A complaint or information must charge but one
offense, except when the law prescribes a single punishment for various
offenses. (Sec. 13, Rule 110, ROC)
24. Is amendment of the information allowed?
YES.
BEFORE PLEA, a complaint or information can be amended
in form or in substance without leave of court, except if the amendment
will downgrade the offense or drop an accused from the complaint or
information.
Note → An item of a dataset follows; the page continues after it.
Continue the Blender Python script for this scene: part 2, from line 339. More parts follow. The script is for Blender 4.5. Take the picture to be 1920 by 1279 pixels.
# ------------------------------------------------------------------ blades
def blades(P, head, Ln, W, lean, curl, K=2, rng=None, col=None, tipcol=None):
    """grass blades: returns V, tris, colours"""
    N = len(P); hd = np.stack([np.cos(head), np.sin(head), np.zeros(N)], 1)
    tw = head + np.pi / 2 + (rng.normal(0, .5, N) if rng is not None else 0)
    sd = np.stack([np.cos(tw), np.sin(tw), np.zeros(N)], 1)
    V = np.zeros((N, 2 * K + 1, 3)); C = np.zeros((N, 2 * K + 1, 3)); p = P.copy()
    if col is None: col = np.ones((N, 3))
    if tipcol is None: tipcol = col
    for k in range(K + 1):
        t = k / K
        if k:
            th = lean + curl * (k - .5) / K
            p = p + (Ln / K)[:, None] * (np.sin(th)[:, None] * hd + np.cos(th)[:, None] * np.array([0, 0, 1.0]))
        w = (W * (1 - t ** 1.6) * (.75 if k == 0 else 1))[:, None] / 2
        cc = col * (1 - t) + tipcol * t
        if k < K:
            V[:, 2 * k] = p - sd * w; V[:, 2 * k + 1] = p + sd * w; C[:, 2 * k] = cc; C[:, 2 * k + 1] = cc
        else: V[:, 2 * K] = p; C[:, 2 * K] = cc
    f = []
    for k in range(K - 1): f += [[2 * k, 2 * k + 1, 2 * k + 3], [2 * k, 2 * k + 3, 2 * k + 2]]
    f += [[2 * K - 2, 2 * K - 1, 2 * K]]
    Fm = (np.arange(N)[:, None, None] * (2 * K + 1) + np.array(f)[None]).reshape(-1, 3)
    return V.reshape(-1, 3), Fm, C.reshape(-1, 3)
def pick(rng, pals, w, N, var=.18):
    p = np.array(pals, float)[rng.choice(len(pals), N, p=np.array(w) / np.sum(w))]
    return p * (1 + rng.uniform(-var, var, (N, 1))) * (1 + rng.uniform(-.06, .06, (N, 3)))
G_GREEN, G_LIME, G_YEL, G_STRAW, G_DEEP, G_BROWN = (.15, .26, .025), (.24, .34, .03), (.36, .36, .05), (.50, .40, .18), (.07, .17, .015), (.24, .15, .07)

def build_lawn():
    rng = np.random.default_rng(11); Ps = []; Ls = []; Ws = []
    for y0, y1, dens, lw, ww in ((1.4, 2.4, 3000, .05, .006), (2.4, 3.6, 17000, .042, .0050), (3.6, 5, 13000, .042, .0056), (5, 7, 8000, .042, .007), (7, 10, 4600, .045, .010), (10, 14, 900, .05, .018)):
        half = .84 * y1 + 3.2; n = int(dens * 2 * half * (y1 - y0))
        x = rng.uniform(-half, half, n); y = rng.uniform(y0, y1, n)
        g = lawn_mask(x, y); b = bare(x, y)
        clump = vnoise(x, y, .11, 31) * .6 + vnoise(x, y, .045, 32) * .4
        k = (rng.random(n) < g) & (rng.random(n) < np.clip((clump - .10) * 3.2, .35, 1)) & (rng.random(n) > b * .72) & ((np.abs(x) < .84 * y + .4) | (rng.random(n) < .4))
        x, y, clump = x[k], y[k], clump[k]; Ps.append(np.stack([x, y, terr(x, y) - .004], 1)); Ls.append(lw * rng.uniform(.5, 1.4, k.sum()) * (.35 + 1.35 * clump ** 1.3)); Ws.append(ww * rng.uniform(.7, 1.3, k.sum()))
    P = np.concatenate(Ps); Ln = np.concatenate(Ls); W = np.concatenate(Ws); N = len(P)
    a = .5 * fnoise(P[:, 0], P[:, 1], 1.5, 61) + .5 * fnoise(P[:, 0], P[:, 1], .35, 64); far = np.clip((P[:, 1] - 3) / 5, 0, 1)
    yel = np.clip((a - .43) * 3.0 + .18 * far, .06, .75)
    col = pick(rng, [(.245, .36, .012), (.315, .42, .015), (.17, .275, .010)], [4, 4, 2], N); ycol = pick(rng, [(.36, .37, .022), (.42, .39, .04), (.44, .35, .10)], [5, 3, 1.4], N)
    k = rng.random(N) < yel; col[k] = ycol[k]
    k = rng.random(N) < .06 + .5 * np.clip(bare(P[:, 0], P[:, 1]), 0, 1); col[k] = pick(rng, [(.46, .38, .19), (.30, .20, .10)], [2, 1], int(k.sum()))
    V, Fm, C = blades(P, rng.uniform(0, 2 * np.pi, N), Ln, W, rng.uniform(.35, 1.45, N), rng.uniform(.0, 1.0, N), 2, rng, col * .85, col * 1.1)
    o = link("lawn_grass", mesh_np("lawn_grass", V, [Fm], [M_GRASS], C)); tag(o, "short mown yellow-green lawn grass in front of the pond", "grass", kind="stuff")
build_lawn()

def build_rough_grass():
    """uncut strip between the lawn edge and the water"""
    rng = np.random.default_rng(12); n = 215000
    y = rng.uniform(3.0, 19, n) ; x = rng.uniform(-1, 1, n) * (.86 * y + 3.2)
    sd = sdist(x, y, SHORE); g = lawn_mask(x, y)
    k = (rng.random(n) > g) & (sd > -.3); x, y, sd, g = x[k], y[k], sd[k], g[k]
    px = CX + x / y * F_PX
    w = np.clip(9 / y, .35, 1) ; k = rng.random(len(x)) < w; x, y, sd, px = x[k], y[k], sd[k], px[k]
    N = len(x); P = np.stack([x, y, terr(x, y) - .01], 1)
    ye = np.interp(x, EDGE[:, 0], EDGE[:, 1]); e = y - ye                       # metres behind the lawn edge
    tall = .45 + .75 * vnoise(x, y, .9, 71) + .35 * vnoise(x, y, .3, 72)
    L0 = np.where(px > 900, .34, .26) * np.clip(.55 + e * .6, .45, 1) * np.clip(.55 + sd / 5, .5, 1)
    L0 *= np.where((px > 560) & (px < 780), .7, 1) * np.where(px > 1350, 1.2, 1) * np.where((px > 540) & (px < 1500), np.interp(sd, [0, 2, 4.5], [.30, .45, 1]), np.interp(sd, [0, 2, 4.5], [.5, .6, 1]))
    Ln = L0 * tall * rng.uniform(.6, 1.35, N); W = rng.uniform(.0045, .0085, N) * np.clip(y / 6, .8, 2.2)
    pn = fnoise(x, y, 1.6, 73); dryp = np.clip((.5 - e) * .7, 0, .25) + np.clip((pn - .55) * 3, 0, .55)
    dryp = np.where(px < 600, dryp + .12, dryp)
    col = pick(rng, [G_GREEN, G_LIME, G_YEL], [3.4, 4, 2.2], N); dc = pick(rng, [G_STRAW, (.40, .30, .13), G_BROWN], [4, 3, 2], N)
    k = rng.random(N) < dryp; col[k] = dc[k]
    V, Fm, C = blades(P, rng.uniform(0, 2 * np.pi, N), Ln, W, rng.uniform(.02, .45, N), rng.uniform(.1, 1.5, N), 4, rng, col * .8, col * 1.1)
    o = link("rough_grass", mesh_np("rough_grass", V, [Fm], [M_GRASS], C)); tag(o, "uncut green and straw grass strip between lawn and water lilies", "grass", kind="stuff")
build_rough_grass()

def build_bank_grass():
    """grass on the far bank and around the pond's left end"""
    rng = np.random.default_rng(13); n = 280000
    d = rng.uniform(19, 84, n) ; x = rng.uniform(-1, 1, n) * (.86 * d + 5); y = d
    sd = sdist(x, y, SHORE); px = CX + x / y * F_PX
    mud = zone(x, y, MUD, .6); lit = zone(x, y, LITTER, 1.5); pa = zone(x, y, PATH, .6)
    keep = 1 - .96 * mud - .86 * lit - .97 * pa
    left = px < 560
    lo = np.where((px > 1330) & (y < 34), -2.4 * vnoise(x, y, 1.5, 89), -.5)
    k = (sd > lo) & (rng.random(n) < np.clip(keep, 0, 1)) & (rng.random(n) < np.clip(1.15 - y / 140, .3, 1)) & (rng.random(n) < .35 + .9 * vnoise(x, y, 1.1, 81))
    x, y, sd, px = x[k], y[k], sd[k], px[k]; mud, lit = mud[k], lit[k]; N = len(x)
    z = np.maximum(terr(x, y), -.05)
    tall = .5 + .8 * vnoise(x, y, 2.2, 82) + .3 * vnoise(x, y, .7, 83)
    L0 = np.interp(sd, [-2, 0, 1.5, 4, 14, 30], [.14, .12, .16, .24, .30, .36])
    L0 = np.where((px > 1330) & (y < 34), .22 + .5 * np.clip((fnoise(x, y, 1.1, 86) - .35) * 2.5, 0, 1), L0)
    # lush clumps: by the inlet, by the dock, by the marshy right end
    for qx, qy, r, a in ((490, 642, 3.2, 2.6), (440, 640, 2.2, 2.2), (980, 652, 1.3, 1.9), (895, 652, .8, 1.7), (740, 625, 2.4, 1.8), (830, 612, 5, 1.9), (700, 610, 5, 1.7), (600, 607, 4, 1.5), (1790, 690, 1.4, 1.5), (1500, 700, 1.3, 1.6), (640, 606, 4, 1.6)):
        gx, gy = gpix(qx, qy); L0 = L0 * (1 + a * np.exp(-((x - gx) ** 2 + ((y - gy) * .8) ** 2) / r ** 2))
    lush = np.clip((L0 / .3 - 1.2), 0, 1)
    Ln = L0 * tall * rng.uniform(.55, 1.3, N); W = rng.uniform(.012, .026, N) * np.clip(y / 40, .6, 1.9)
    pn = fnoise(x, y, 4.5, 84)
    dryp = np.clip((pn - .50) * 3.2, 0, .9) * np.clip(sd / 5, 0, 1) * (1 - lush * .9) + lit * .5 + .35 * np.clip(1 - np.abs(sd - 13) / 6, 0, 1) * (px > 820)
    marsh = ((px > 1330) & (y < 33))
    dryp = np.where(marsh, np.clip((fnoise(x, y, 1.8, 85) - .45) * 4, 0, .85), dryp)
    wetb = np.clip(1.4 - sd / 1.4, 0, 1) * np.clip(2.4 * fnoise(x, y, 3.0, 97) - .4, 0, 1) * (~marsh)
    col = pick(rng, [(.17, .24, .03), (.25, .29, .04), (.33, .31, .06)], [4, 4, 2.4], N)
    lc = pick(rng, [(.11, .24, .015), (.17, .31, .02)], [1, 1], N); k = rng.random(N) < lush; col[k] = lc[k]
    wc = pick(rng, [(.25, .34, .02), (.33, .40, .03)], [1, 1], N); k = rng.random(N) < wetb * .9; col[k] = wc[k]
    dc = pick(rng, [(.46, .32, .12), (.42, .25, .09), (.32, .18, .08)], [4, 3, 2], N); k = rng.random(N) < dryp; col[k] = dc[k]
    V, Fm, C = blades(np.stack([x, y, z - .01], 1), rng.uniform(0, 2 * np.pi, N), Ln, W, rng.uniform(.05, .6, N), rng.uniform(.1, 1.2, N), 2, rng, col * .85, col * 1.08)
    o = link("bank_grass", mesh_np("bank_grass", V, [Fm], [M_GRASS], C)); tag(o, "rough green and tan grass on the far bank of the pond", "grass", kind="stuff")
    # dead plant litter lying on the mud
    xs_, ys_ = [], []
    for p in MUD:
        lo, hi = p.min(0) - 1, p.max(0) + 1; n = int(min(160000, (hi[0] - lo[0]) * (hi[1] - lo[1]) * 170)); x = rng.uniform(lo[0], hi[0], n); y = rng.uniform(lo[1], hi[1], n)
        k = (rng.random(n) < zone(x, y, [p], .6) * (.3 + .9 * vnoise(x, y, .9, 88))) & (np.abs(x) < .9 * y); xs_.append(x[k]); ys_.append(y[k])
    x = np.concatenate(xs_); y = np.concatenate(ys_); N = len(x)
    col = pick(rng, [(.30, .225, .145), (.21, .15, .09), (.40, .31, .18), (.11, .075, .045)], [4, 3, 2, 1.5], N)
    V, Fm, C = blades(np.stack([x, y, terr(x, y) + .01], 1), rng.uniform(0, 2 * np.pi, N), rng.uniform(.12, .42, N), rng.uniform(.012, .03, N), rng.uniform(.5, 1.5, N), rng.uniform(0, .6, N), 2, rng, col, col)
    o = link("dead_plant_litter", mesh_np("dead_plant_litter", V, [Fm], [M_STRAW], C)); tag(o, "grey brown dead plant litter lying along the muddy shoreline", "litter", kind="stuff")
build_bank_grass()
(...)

In such a case, the following requisites must be observed:
(a) Must be made upon motion of
the prosecutor
(b) With notice to the offended
party
(c) With leave of court
(d) The court must state its
reason in resolving the motion
(e) Copies of the resolution
should be furnished to all parties, especially the offended party.
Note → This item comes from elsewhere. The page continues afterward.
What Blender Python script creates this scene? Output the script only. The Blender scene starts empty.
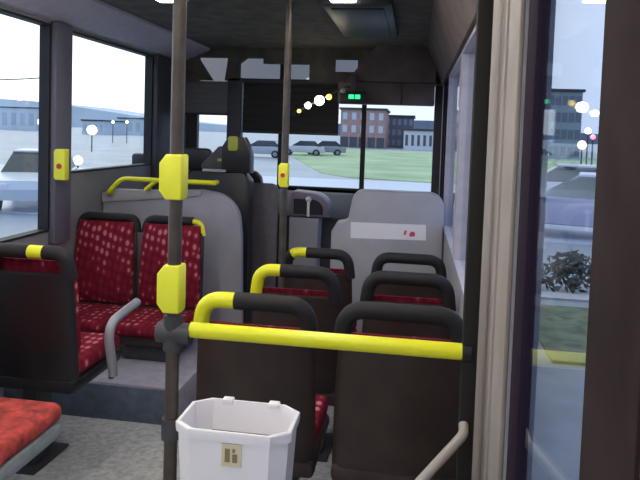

AFTER PLEA, only formal amendments may be made
only with leave of court and when it can be done without causing prejudice to
the rights of the accused.
25. What is double jeopardy?
The Philippine Law Dictionary defines “double
jeopardy” to mean that “when a person is charged with an offense and the case
is terminated either by acquittal or conviction or in any other manner without
the consent of the accused, the latter cannot again be charged with the same or
identical offense.”
REQUISITES:
1. A first jeopardy must have validly attached prior to the
second
2. The first jeopardy must have been validly terminated
3. The second jeopardy must be for the same offense or the
second offense includes or is necessarily included in the offense charged in
the first information or is an attempt to commit the offense or a
frustration thereof
27. What is the rule on regarding
the location of institution of criminal action?
(a) In the court of the
municipality or territory where the offense was committed or where any of its
essential ingredients occurred (Exception: Sandiganbayan cases)
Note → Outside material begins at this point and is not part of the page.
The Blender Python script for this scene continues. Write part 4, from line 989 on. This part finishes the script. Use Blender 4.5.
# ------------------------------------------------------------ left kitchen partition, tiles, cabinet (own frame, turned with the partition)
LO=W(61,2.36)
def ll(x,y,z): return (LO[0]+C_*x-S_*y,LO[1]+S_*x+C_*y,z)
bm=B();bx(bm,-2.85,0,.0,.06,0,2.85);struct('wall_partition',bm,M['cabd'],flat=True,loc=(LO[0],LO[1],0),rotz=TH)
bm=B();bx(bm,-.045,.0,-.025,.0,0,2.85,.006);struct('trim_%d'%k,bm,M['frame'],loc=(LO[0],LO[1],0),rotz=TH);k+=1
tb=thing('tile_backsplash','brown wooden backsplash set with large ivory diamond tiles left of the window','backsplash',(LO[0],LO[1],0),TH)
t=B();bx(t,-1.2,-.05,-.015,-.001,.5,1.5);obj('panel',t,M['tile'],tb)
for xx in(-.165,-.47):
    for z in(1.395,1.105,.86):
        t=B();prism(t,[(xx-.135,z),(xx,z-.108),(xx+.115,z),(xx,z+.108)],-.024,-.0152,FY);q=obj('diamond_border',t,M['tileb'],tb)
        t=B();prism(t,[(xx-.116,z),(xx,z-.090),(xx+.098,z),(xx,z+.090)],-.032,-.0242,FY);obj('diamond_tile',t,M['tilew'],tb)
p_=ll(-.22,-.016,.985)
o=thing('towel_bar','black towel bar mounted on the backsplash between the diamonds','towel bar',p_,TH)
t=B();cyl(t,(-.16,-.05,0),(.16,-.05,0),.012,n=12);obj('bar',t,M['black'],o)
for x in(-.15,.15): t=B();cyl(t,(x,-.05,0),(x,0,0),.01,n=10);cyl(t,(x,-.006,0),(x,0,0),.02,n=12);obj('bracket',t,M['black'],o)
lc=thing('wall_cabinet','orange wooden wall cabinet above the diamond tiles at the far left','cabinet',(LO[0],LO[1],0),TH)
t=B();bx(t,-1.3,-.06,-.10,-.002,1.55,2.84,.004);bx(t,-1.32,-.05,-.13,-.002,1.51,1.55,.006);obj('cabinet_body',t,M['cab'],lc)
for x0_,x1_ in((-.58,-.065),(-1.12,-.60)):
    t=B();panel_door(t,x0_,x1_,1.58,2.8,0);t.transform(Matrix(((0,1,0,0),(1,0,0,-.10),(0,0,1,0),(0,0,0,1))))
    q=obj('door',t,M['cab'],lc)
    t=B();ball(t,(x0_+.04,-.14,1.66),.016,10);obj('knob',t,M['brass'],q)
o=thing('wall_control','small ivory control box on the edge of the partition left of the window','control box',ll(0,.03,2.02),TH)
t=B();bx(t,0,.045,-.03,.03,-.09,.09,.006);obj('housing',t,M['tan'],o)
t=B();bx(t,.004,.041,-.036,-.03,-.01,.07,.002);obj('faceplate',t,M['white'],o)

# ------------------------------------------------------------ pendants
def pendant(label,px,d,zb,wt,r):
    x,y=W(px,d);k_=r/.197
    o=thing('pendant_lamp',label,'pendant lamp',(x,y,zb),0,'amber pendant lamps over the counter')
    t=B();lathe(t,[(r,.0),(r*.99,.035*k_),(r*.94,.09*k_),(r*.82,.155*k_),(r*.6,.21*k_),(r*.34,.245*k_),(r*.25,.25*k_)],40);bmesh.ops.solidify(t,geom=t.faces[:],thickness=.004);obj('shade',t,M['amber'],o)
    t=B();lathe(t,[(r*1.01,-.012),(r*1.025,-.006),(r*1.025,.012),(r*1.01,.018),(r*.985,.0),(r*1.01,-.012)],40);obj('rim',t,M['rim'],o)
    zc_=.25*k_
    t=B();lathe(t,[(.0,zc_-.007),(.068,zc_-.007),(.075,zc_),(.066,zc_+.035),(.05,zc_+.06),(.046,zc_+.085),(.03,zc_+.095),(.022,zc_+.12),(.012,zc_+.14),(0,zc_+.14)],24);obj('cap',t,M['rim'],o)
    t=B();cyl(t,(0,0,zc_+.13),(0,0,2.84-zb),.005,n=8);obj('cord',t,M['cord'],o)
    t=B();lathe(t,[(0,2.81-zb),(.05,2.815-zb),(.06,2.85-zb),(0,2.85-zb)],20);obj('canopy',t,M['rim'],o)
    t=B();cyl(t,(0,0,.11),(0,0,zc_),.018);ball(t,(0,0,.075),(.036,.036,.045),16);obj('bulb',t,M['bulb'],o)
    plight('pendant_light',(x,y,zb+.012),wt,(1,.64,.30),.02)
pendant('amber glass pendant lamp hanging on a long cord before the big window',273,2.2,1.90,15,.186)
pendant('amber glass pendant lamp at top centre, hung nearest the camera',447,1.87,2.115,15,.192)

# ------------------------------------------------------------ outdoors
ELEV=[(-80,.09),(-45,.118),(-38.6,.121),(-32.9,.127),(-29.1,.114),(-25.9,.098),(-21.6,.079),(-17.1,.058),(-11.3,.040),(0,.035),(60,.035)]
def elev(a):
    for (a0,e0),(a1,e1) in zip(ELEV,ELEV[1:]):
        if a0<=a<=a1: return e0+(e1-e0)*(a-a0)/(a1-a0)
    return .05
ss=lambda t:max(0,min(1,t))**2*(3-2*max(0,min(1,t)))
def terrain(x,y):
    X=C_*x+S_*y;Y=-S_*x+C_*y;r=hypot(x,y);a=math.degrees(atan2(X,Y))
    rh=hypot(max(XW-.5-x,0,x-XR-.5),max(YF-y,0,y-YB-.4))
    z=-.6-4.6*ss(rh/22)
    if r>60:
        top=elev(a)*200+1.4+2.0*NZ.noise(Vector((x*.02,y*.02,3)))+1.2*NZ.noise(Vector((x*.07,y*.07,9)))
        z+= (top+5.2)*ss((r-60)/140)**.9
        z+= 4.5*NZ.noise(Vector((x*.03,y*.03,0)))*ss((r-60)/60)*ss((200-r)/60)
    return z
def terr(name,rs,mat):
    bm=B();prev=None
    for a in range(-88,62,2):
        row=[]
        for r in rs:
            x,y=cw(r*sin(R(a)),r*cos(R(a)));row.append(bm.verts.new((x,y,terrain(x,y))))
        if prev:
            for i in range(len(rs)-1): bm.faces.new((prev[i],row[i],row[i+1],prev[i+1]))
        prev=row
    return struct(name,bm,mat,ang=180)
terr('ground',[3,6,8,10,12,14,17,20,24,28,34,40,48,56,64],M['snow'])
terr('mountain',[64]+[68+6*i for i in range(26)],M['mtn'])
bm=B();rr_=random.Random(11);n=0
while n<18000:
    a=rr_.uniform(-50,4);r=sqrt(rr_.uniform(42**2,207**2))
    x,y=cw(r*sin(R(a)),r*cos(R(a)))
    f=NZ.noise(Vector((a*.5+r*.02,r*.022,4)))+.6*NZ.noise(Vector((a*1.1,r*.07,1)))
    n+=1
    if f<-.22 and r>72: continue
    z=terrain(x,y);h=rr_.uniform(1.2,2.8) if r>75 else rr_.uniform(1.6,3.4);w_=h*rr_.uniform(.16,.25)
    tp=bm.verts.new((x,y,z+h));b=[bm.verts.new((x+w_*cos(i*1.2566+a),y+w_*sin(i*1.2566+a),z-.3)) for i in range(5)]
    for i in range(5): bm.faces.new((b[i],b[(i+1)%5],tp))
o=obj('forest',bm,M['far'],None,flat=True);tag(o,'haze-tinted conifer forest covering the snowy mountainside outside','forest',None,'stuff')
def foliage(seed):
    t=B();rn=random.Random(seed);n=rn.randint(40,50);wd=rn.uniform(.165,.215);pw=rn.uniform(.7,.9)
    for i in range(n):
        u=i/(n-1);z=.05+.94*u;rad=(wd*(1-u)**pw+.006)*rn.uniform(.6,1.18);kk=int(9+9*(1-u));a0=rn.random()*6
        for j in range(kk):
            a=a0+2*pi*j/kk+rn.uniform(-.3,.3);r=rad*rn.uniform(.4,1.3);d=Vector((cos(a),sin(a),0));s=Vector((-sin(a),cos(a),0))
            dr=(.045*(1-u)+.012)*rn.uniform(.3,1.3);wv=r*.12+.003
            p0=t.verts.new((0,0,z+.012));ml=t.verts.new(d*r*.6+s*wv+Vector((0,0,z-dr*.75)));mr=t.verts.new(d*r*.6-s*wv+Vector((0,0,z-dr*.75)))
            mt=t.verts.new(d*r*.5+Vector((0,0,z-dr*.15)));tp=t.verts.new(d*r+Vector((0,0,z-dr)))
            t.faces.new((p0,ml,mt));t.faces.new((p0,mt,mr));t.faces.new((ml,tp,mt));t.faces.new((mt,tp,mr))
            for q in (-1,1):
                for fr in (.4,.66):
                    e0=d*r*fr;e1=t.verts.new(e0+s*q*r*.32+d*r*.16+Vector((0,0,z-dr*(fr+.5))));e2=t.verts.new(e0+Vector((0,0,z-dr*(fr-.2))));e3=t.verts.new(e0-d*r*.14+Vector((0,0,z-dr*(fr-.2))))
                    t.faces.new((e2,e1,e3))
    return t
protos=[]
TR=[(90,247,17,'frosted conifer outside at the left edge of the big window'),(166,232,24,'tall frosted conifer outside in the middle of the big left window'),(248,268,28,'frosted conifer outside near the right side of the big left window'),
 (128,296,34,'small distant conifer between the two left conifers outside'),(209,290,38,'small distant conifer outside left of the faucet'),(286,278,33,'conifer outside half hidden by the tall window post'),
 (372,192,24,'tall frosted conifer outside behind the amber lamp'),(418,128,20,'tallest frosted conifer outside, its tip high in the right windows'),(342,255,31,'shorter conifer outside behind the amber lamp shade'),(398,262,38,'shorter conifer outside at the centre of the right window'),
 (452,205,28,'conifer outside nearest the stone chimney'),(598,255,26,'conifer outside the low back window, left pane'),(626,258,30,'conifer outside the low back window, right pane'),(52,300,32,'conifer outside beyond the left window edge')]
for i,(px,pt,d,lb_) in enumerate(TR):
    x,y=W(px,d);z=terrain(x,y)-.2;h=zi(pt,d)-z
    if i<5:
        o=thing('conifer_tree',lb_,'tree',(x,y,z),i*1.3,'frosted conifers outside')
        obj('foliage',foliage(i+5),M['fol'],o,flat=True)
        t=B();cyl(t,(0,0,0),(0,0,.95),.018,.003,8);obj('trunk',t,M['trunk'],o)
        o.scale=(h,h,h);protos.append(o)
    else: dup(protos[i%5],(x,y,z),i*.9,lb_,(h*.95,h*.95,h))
(b) If committed in a train, aircraft, or other public or private vehicle:
in the court of any municipality or territory where the vehicle passed during
its trip, including the place of departure or arrival
(c) If committed on board a vessel in the
course of its voyage: in the court of the first port of entry or of any
municipality or territory where the vessel passed during the voyage, subject to
the generally accepted principles of international law
(d) Crimes committed outside the
Phil but punishable under Article 2 of the RPC: any court where the action is
first filed.
28. What is the rule in the
intervention of offended party in the criminal case?
Where the civil action for recovery of civil liability
is instituted in the criminal action pursuant to Rule 111, the offended party
may intervene by counsel in the prosecution of the offense. (Sec. 16, Rule 110, Rules of Court)
By virtue of Sec.
16 of Rule 110 in relation to Sec. 1 of Rule 111, for the offended party to
acquire the right to intervene in the prosecution of the offense, it is
necessary that the civil action for the recovery of the civil liability be
instituted with the criminal action. If the civil liability has been waived, or
the civil action to recover the civil liability has been reserved or has been
instituted prior to the criminal action, there is no civil liability which
would supply a basis for the intervention of the offended party through his
counsel or private prosecutor. The presence of a private prosecutor in the
criminal action may be objected to by the prosecution.